Its all about Trade-Offs

POTD #17 – Sum Pair closest to target | Geeks For Geeks

Problem Statement

Geeks For Geeks : https://www.geeksforgeeks.org/problems/pair-in-array-whose-sum-is-closest-to-x1124/1

Given an array arr[] and a number target, find a pair of elements (a, b) in arr[], where a<=b whose sum is closest to target.
Note: Return the pair in sorted order and if there are multiple such pairs return the pair with maximum absolute difference. If no such pair exists return an empty array.


Input: arr[] = [10, 30, 20, 5], target = 25
Output: [5, 20]
Explanation: As 5 + 20 = 25 is closest to 25.



Input: arr[] = [5, 2, 7, 1, 4], target = 10
Output: [2, 7]
Explanation: As (4, 7) and (2, 7) both are closest to 10, but absolute difference of (2, 7) is 5 and (4, 7) is 3. Hence, [2, 7] has maximum absolute difference and closest to target. 
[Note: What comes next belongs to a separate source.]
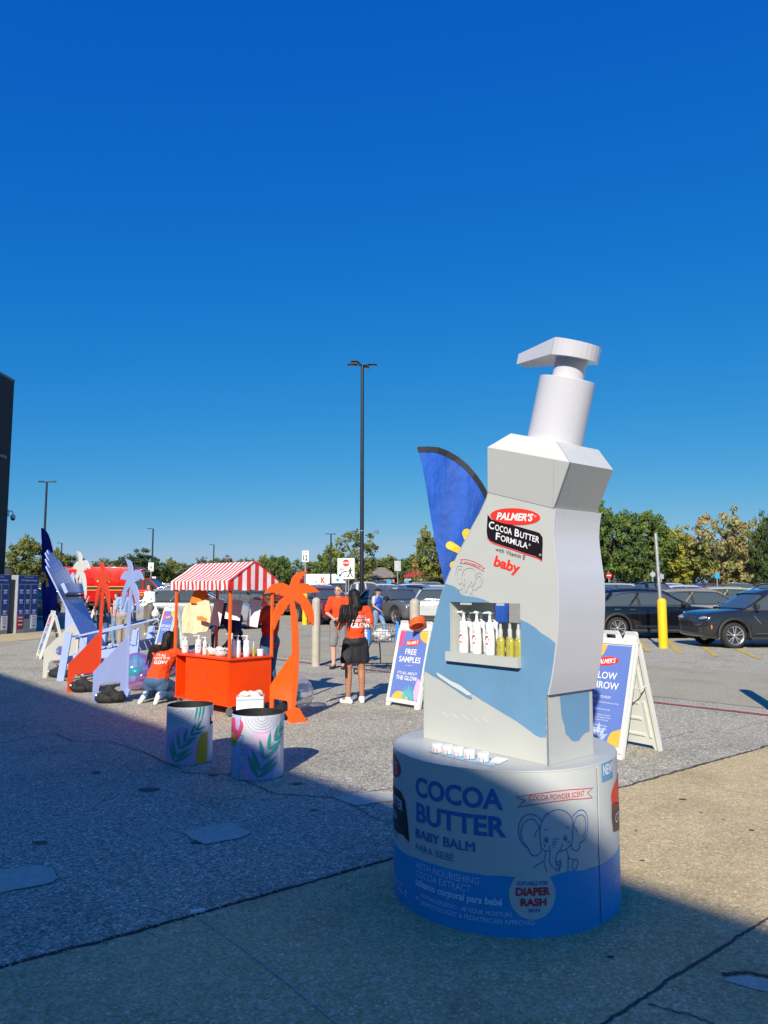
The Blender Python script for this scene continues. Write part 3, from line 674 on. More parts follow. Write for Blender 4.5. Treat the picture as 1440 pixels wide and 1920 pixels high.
for nm_,u_ in (('edge_tabs',um-.004),('edge_tabs',Ls[0][0]+.004)):
    b=MB(); k=0; v=BH+.01
    while v<vt_-.02:
        b.box(FR(.001)(u_,v+.012),(.005,.004,.020),m_gl,rz=rzf0); v+=.042
    o_=b.build(nm_,bot,True); o_['kind']='stuff'
for x0,x1 in ((864,885),(932,946)): b=MB(); q0=fuv(x0,1128); q1=fuv(x1,1130); b.box(FR(.004)((q0[0]+q1[0])/2,hv1-.008),(q1[0]-q0[0],.004,.012),m_card,rz=rzf0); b.build('niche_tab',bot,True)
# side print patch
B1=A0+uu*um
g=MB(); fs_=lambda px,py:tuple(PL(px,py,B1,uu)+uu*.0015)
sp=[(1049,1304),(1104.5,1297),(1105,1371),(1097,1374),(1090,1381),(1086,1388),(1078,1390),(1071,1388),(1066,1381),(1060,1376),(1058,1360),(1053,1345),(1051,1325)]
pts,ts=tri([sp]); g.add([fs_(*p) for p in pts],[t[::-1] for t in ts],m_lb)
g.build('side_print',bot,True)
# collar
def onF(px,py,off): return PL(px,py,A0+nf*off,nf)
def onS(px,py,off): return PL(px,py,A0+uu*(Rf[0][0]+off),uu)
w0=Rf[0][0]-Ls[-1][0]
def reach(p,pxt):
    lo,hi=0,1.2
    for _ in range(40):
        m=(lo+hi)/2; q=p+dd*m; zc=q.y*math.cos(PIT)+(q.z-CH)*math.sin(PIT)
        if 720+F*q.x/zc<pxt: lo=m
        else: hi=m
    return lo
cb=[onF(914.5,923,.003),onF(1038.5,953,.003)]; lc_=reach(cb[1],1118.5); cb+= [cb[1]+dd*lc_,cb[0]+dd*lc_]
fo=.075
m0=onF(914,838.5,fo); m1=onF(1068.5,866.7,fo); 
lm_=reach(m1,1150); m2=m1+dd*lm_; m3=m0+dd*lm_
ti=-.03; t0_=onF(958,812.5,ti); t1_=onF(1043.5,827.5,ti); lt_=reach(t1_,1122); t2_=t1_+dd*lt_; t3_=t0_+dd*lt_; print('LEN',lc_,lm_,lt_)
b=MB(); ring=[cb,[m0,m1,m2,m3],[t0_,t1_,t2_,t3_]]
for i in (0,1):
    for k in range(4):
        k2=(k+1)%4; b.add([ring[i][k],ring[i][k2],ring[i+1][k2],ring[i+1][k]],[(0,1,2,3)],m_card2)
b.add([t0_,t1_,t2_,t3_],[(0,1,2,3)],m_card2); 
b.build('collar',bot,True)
b=MB(); 
def seam(p,q,w=.003):
    p=Vector(p);q=Vector(q); b.tube([p,q],w*.5,m_gl,5,False)
f1=onF(1039,863,fo); seam(onF(1037,952,.004),f1,.002); seam(f1,onF(1043.5,829,ti),.002)
seam(m1,cb[1],.005); seam(m1,t1_,.004); b.build('fold_line',bot,True)
# pump
tc_=(t0_+t1_+t2_+t3_)/4; pb=PL(1040,828,tc_,nf); pt=PL(1072,674,tc_,nf); ax=(pt-pb).normalized(); px_=ax.cross(nf).normalized()
sd=uu if px_.dot(uu)>0 else uu; xx=(uu-ax*uu.dot(ax)).normalized(); yy=ax.cross(xx)
def PX(o): return Matrix(((xx.x,yy.x,ax.x,o.x),(xx.y,yy.y,ax.y,o.y),(xx.z,yy.z,ax.z,o.z),(0,0,0,1)))
k=(pb.y)/F; L1=(PL(1064,712,tc_,nf)-pb).length; L2=(pt-pb).length
b=MB(); b.lathe([(0,-.05),(.155,-.05),(.155,L1-.004),(.150,L1),(0,L1)],m_gloss,28,PX(pb),True,sharp=True); b.build('pump_collar',bot,True)
b=MB(); b.lathe([(0,L1-.01),(.088,L1-.01),(.088,L2+.03),(0,L2+.03)],m_gloss,28,PX(pb),True,sharp=True); b.build('pump_stem',bot,True)
hd=L2-.012; hh=.105;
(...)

Input: arr[] = [10], target = 10
Output: []
Explanation: As the input array has only 1 element, return an empty array.

My Approach

O(n2) Approach


#User function Template for python3
class Solution:
    def sumClosest(self, arr, target):
        # code here
        arr.sort()
        n = len(arr)
        left = 0
        right = n - 1
        
        pairs = []
        diff_to_target = None
        abs_diff_in_pairs = None
        
        for itr in range(n):
            for jtr in range(itr+1, n):
                _sum = arr[itr] + arr[jtr]
                diff = abs(target - (arr[itr] + arr[jtr]))
                abs_diff = abs(arr[jtr] - arr[itr])
                # print("diff to target", diff_to_target)
                if diff_to_target is None or (diff < diff_to_target) or (diff == diff_to_target and abs_diff > abs_diff_in_pairs):
                    diff_to_target = diff
                    abs_diff_in_pairs = abs_diff
                    pairs = [arr[itr], arr[jtr]]
        #     if abs_diff_in_pairs and abs_diff_in_pairs > abs(arr[-1] - arr[itr]) and diff_to_target != 0:
        #         break
        return pairs

But got timeout :).

Optimal Approach – Two Pointer


class Solution:
    def sumClosest(self, arr, target):
        # code here
        arr.sort()
        n = len(arr)

        closest_diff = (2 * (10 ** 5)) + 1
        result = []

        left, right = 0, n - 1

        while left < right:
            current_sum = arr[left] + arr[right]
            current_diff = abs(target - current_sum)

            if current_diff < closest_diff:
                closest_diff = current_diff
                result = [arr[left], arr[right]]
            elif current_diff == closest_diff:
                if abs(arr[right] - arr[left]) > abs(result[1] - result[0]):
                    result = [arr[left], arr[right]]
            if current_sum < target:
                left += 1
            else:
                right -= 1

        return result